Since Irene was so big there were lines going out in one place that caused power outages in other places.

"We had some damage to high-voltage towers that meant loss of power to places where there might not have been a lot of damage," Warpole said.

Forget hurricanes, ice storms are the worst for lineworkers, said 61-year-old David Long, a veteran lineworker with Carteret-Craven Electric Cooperative who has been climbing poles and repairing power lines for 42 years.

He said winter storms present the most problems to lineworkers because ice and snow are still on the ground when the work needs to be done.

Long also had insight into why Irene brought down so many trees. He said the summer drought dried up roots weakening the hold in the ground many trees had. So trees that have stood for a 100 years and withstood stronger storms toppled to Irene's unrelenting wind.

Once the storms have passed, power restoration is a process that involves a lot more than flipping a circuit breaker. Lineworkers have to set up DOT-approved work zones, establish barricades and make sure the public doesn't wander into their work area.

"You don't want to be up on a boom and a little kid ride under you on his bike," Warpole said.

Lineworkers have to aware of their surroundings and pay attention to every detail of their job. The U.S. Bureau of Labor Statistics repeatedly ranks lineworker in the top 10 most dangerous jobs in the nation. In 2008, 30 out of every 100,000 lineworkers died on the job, an employment mortality rate higher than police officer and firefighter.

"Anything can happen," Barber said. "That's why we are extra careful."

Warpole said he doesn't consider the job dangerous. He thinks of it as hazardous because conditions can be controlled.

"We all operate in a safety-first culture," he said.

Warpole is often invited to area schools where he tells students to never approach a downed power line. He said parents really need to stress to their children not to touch a downed line.

"Kids can be curious like the way some people read a 'wet paint' sign and have to touch for themselves to see," he said, adding that touching a live but downed power line could have deadly results.

All the local companies check when they receive word of a potential downed power line.

"A lot of times it turns out to be a cable line, but we always check because they are so potentially deadly," Warpole said.

With 230,000 volts charging through highlines there is enough electricity to turn sand into glass, Warpole said.

On a job that is so hazardous, constant training is the name of the game.

Progress puts their lineworkers through six weeks of bootcamp-like training at a facility in Newhill, a small town south of Raleigh.
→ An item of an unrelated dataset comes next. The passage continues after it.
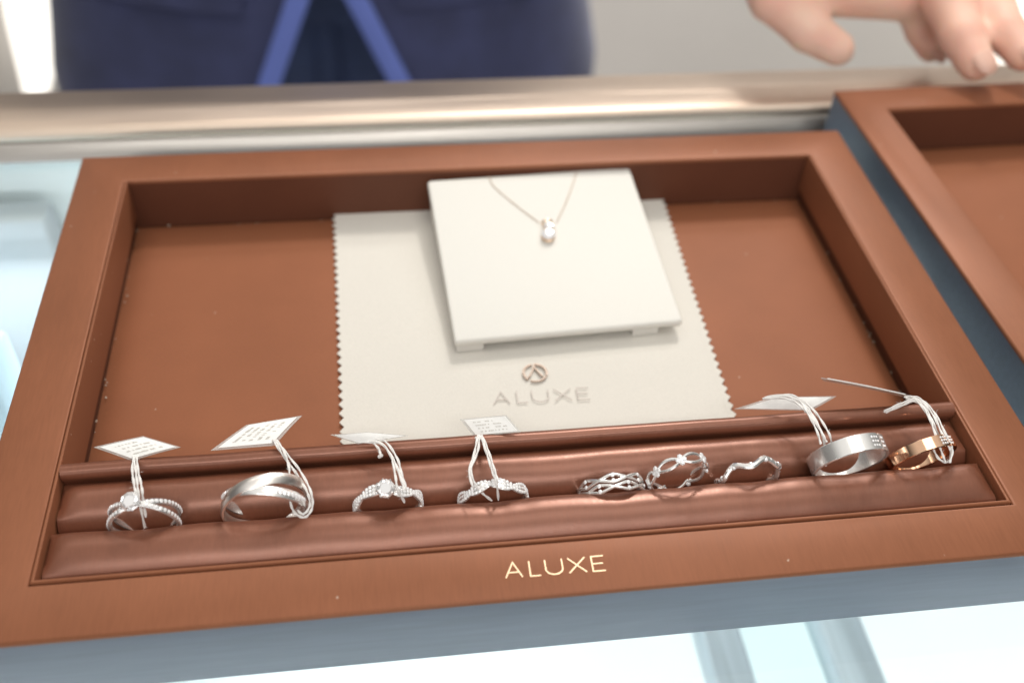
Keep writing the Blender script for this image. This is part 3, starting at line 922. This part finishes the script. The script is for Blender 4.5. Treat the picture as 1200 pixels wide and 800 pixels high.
cap_(th[1]+(mc[0]-th[1])*.02, mc[0], .010, .011); cap_(th[0], mc[1], .016, .013); cap_(hp(925, -14, .268), hp(1095, 2, .266), .0125, .0105, flat=(Yv, .8))
body = b.build('body', M['skin'], pr)
rm = body.modifiers.new('union', 'REMESH'); rm.mode = 'VOXEL'; rm.voxel_size = .0026; rm.use_smooth_shade = True
sm = body.modifiers.new('smooth', 'SMOOTH'); sm.factor = .5; sm.iterations = 5
# nails on the visible fingers
for k in ('i', 'm', 'r', 'p'):
    pts, rr = fing[k]; a, c = hp(*pts[2]), hp(*pts[3]); d_ = (c-a).normalized()
    up = (Vector((-.1, -.35, 1))-d_*Vector((-.1, -.35, 1)).dot(d_)).normalized(); sd = d_.cross(up)
    T = Matrix((sd, d_, up)).transposed()
    b = MB(); b.ball(c+d_*rr[3]*.35+up*rr[3]*.72, rr[3], 12, 6, sc=(.66, .85, .25), T=T)
    b.build('fingernail', M['nail'], pr)
# hair
MB().ball((PX, PY+.012, .665), .098, 20, 12, sc=(.95, 1, 1)).build('hair', M['hair'], pr)
# trousers
b = MB()
b.capsule((PX-.03, PY, -.10), (PX+.03, PY, -.10), .115, .115, flat=(Yv, .9))
for s in (-1, 1):
    b.capsule((PX+s*.085, PY, -.12), (PX+s*.085, PY, -.52), .105, .082); b.capsule((PX+s*.085, PY, -.5), (PX+s*.085, PY+.01, -.86), .082, .07)
tr = b.build('trousers', M['navy2'], pr); rm = tr.modifiers.new('union', 'REMESH'); rm.mode = 'VOXEL'; rm.voxel_size = .006; rm.use_smooth_shade = True
# jacket: lofted shell, cut away below the button
JYF = .590
def gapfun(z):            # half gap of the front opening (m) at height z
    return max(0.0, min(.12, .012+(-.135-z)*.42))
def jsec(z):
    # half width, half depth at height z
    if z > .30: k = (z-.30)/.12; return .19-.05*k, .125-.02*k
    if z > .05: k = (z-.05)/.25; return .175+.015*k, .12+.005*k
    k = min(1, (.05-z)/.30); return .175+.070*k, .12+.012*k
outer, inner = [], []
b = MB()
zs = [.42-.72*i/70 for i in range(71)]
jx = PX
GX = .006
for z in zs:
    a_, d_ = jsec(z); g_ = gapfun(z); ph0 = math.asin(min(.9, g_/a_)); phc = GX/a_
    row, ri = [], []
    for k in range(97):
        ph = -pi/2+phc+ph0+(2*pi-2*ph0)*k/96
        wob = .004*noise.noise((math.cos(ph)*2, math.sin(ph)*2, z*7))+.006*noise.noise((math.cos(ph)*1.2+5, math.sin(ph)*1.2, z*3))
        row.append((jx+(a_+wob)*math.cos(ph), PY+(d_+wob)*math.sin(ph), z)); ri.append((jx+(a_+wob-.004)*math.cos(ph), PY+(d_+wob-.004)*math.sin(ph), z))
    outer.append(row); inner.append(ri)
b.grid(outer); b.grid(inner, flip=True)
b.grid([[r[0] for r in outer], [r[0] for r in inner]]); b.grid([[r[-1] for r in outer], [r[-1] for r in inner]]); b.grid([outer[-1], inner[-1]])
# sleeves
b.capsule((PX-.175, PY, .36), (PX-.217, PY+.03, .08), .066, .055); b.capsule((PX-.217, PY+.03, .08), (PX-.205, PY-.01, -.08), .055, .046)
b.capsule(sh, el, .068, .056); b.capsule(el, el.lerp(wr, .72), .056, .044)
jk = b.build('jacket', M['navy'], pr, ang=70)
# satin facing strips on both front edges
for side in (0, -1):
    b = MB(); P = []
    for r, z in zip(outer, zs):
        if z > .05: continue
        seq = [r[0], r[1], r[2]] if side == 0 else [r[-1], r[-2], r[-3]]
        e0 = Vector(seq[0]); dirn = Vector((1 if side == 0 else -1, 0.05, 0))
        w_f = .0175
        row = []
        for q in (0, .25, .5, .75, 1):
            x = e0.x+dirn.x*w_f*q
            xx = (x-jx)/jsec(z)[0]
            yy = e0.y-.0035-.002*math.sin(pi*q)+.0
            row.append((x, yy+(0 if q == 0 else 0), z))
        P.append(row)
    b.grid(P); b.grid([[(p[0], p[1]+.002, p[2]) for p in r] for r in P], flip=True)
    b.build('facing', M['lining'], pr, ang=60)
# pocket flaps
for s in (-1, 1):
    ca = -pi/2+s*.62
    P = []
    for zi in range(6):
        z = -.10-.05*zi/5; a_, d_ = jsec(z)
        P.append([(jx+(a_+.006)*math.cos(ca+q), PY+(d_+.006)*math.sin(ca+q), z) for q in [(-.36+.72*i/12) for i in range(13)]])
    b = MB(); b.grid(P); b.grid([[tuple(Vector(p)+Vector((0, .004, 0))) for p in r] for r in P], flip=True); b.build('pocket_flap', M['navy'], pr, ang=60)

# ------------------------------------------------------------------ light
w = bpy.data.worlds.new('World'); S.world = w; w.use_nodes = True
bg = w.node_tree.nodes['Background']; bg.inputs[1].default_value = 1.0
wt = w.node_tree; tcw = wt.nodes.new('ShaderNodeTexCoord'); sx_ = wt.nodes.new('ShaderNodeSeparateXYZ'); rw = wt.nodes.new('ShaderNodeValToRGB')
wt.links.new(tcw.outputs['Generated'], sx_.inputs[0]); wt.links.new(sx_.outputs['Z'], rw.inputs['Fac']); wt.links.new(rw.outputs['Color'], bg.inputs[0])
rw.color_ramp.elements[0].position = .0; rw.color_ramp.elements[0].color = (.025, .024, .022, 1)
rw.color_ramp.elements[1].position = .82; rw.color_ramp.elements[1].color = (.76, .74, .705, 1)
e_ = rw.color_ramp.elements.new(.5); e_.color = (.12, .116, .11, 1)
def area(name, loc, tgt, sx, sy, power, col=(1, .95, .88)):
    l = bpy.data.lights.new(name, 'AREA'); l.shape = 'RECTANGLE'; l.size = sx; l.size_y = sy; l.energy = power; l.color = col
    o = bpy.data.objects.new(name, l); COL.objects.link(o); o.location = loc
    o.rotation_euler = (Vector(tgt)-Vector(loc)).to_track_quat('-Z', 'Y').to_euler(); return o
def spot(name, loc, power, r, col=(1, .93, .84)):
    l = bpy.data.lights.new(name, 'POINT'); l.energy = power; l.shadow_soft_size = r; l.color = col
    o = bpy.data.objects.new(name, l); COL.objects.link(o); o.location = loc; return o
area('back_key_lamp', (.30, .85, .95), (0, .1, 0), .14, .14, 6.4)
area('ceiling_lamp', (.22, -.05, 1.15), (0, .06, 0), .5, .5, 2.4)
area('front_lamp', (-.02, -.82, 1.0), (0, .0, 0), 1.0, .2, 6.0, (1, .97, .93))
area('low_front_fill', (-.25, -1.3, .36), (0, .0, 0), 2.2, .6, 6.5, (1, .97, .95))  # added fill light, brightens front faces and gives the metal something to reflect
area('back_room_lamp', (.5, 1.0, .75), (.3, 1.7, -.35), .8, .3, 16, (1, .98, .96))
area('case_lamp', (0, .18, -.045), (0, -.05, -.38), 1.3, .03, 1.2, (.97, .99, 1))
area('case_lamp', (0, -.20, -.05), (0, -.10, -.385), 1.3, .03, 4.6, (.97, .99, 1))
for x, y, p_ in ((-.75, .9, 3), (-.42, 1.15, 3), (.10, 1.2, 4), (.26, 1.0, 3), (.95, 1.1, 3)):
    spot('downlight', (x, y, 1.5), p_, .03)

# ------------------------------------------------------------------ camera and render
cam = bpy.data.cameras.new('camera'); co = bpy.data.objects.new('camera', cam); COL.objects.link(co)
co.location = CLOC; co.rotation_euler = CROT
cam.sensor_width = 36; cam.lens = FPX*36/1200; cam.clip_start = .01; cam.clip_end = 50
cam.dof.use_dof = True; cam.dof.focus_distance = .288; cam.dof.aperture_fstop = 7.0
S.camera = co
S.render.engine = 'CYCLES'
S.view_settings.view_transform = 'Standard'; S.view_settings.look = 'None'; S.view_settings.exposure = -0.08; S.view_settings.gamma = 1
S.cycles.max_bounces = 10; S.cycles.transparent_max_bounces = 16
Those six weeks involve a very physical two weeks of nothing but pole-climbing training.

Jones-Onslow and Carteret-Craven require a long apprenticeship before a lineworker is allowed to operate on his own. Working under a seasoned veteran crew chief, lineworkers make their way up from groundman through three classes of linemen.

All the training is about worker safety and getting the lights turned back on. Lineworkers know that there are elderly people, young mothers and entire neighborhoods depending on them to get the job done. And those people are not strangers.

Barber said he and his crew live in the Jacksonville area.

"We go to church with members and our kids play ball together," he said, adding that it is their mission to restore power as quickly and safely as possible to their community.

While being a lineworker can be rewarding, the job is definitely challenging.

The hours are long and the work is hard as captured in Glen Campbell's 1968 popular song "Wichita Lineman" which includes the line "I know I need a small vacation but it don't look like rain."

Warpole said the job was "demanding physically and mentally" and has long hours even under normal conditions.

Barber added that when a storm knocks out power then lineworkers don't call it a day until electricity is restored.

Long gave some pretty stiff advice for anyone looking to begin a career as a lineworker: "They got to like hard work and tolerate being outside in all kids of weather or find something else to do."